[AIM]
Wherever the string "part" occurs in a line of these records, report that line.

[ENTRIES SHOWN]
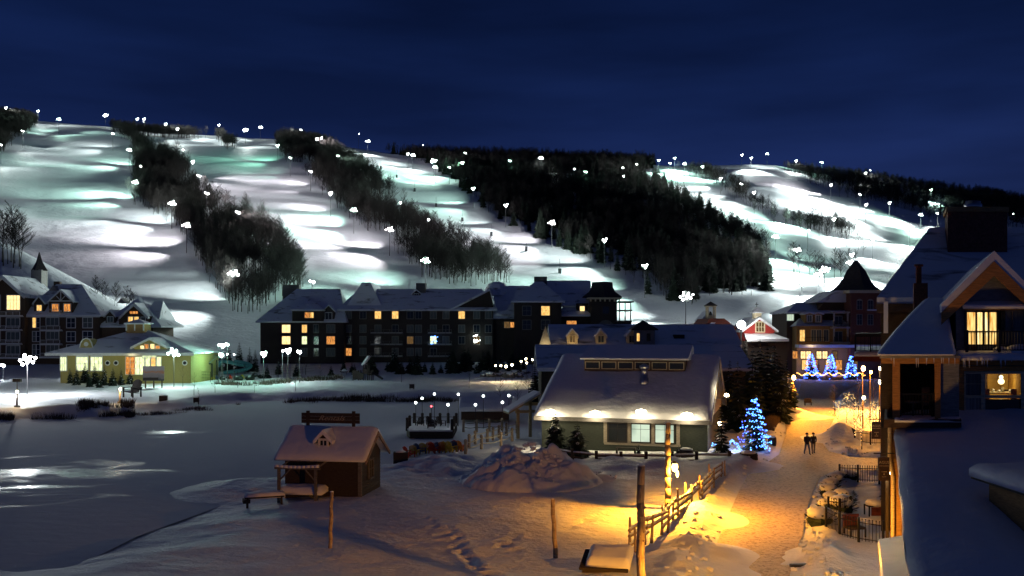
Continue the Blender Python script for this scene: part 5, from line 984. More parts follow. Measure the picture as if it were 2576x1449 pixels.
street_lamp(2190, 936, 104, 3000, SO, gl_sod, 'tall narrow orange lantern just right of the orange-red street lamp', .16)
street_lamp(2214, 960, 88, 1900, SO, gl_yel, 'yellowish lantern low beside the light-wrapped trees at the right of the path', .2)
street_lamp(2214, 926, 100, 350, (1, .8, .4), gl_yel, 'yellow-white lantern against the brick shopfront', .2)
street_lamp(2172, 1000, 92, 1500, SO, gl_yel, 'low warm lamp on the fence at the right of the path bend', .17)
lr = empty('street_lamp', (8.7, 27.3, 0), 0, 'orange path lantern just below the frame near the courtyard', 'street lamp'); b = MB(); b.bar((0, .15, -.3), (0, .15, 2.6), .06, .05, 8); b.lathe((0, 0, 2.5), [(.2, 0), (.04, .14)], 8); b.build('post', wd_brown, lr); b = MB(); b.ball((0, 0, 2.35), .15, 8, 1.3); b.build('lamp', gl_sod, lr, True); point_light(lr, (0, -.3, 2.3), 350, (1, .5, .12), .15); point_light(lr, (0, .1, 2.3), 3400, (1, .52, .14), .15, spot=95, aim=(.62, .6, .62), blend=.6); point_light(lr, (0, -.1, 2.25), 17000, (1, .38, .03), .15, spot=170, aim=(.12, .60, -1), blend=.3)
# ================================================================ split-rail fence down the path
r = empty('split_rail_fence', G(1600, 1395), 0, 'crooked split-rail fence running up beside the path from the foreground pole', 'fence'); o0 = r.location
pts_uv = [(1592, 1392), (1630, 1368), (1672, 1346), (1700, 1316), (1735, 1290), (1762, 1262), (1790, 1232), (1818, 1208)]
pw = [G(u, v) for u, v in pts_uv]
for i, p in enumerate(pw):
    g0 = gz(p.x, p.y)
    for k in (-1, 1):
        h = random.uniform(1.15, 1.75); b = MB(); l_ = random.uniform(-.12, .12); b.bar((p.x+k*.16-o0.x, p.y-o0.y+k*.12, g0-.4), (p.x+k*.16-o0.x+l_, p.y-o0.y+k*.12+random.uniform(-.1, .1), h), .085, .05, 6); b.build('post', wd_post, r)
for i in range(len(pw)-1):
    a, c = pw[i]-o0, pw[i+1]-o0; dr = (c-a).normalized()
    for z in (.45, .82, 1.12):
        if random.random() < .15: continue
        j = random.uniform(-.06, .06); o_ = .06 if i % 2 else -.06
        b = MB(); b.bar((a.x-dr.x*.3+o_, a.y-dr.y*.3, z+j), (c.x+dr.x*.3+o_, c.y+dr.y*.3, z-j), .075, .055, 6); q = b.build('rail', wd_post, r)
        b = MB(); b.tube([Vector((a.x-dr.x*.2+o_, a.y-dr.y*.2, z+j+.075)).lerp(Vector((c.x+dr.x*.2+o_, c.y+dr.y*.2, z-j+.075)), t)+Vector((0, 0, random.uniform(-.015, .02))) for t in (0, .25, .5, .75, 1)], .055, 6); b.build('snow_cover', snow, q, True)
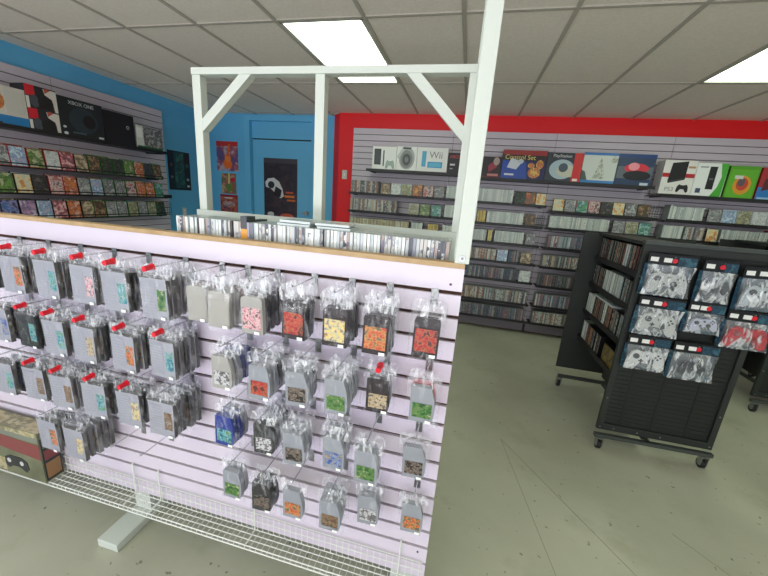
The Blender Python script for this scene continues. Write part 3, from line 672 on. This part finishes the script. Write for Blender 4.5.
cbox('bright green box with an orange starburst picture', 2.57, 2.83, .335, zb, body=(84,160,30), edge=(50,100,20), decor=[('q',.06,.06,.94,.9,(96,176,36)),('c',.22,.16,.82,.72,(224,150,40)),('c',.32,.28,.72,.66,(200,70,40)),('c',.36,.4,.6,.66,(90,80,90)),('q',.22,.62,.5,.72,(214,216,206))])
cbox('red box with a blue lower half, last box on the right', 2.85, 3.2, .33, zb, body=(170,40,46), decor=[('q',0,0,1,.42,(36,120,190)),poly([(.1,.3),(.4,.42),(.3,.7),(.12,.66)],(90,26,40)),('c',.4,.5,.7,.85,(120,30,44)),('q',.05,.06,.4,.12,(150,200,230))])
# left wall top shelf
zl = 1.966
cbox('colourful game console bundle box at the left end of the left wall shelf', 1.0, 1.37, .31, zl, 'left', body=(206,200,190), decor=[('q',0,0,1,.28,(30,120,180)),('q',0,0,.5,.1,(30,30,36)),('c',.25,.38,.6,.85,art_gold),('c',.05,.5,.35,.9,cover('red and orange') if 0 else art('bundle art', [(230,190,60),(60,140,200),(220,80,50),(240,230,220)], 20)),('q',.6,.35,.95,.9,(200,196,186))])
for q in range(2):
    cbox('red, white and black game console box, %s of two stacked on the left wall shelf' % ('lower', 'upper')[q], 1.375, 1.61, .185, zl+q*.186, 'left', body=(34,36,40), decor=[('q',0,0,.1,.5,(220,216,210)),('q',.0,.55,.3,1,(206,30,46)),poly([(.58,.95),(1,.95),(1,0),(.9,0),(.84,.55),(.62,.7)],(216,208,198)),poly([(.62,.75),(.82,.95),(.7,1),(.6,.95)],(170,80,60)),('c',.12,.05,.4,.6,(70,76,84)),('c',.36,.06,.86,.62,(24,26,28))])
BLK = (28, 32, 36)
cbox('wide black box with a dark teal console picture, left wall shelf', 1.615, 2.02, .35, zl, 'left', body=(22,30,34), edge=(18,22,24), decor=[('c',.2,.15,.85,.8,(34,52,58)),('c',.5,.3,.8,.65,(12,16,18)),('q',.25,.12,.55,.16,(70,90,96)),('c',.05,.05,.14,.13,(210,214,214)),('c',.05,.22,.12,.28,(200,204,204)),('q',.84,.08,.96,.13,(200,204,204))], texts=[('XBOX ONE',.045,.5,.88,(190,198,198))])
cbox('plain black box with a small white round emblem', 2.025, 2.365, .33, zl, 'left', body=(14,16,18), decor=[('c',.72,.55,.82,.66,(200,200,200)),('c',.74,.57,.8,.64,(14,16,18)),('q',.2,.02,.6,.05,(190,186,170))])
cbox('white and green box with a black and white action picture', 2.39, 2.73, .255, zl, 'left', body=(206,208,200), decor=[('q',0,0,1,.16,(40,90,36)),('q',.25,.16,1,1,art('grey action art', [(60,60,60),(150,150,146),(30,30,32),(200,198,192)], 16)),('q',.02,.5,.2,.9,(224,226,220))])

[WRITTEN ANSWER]
Continue the Blender Python script for this scene: part 5, from line 984. More parts follow. Measure the picture as if it were 2576x1449 pixels.
The Blender Python script for this scene continues. Write part 3, from line 672 on. This part finishes the script. Write for Blender 4.5.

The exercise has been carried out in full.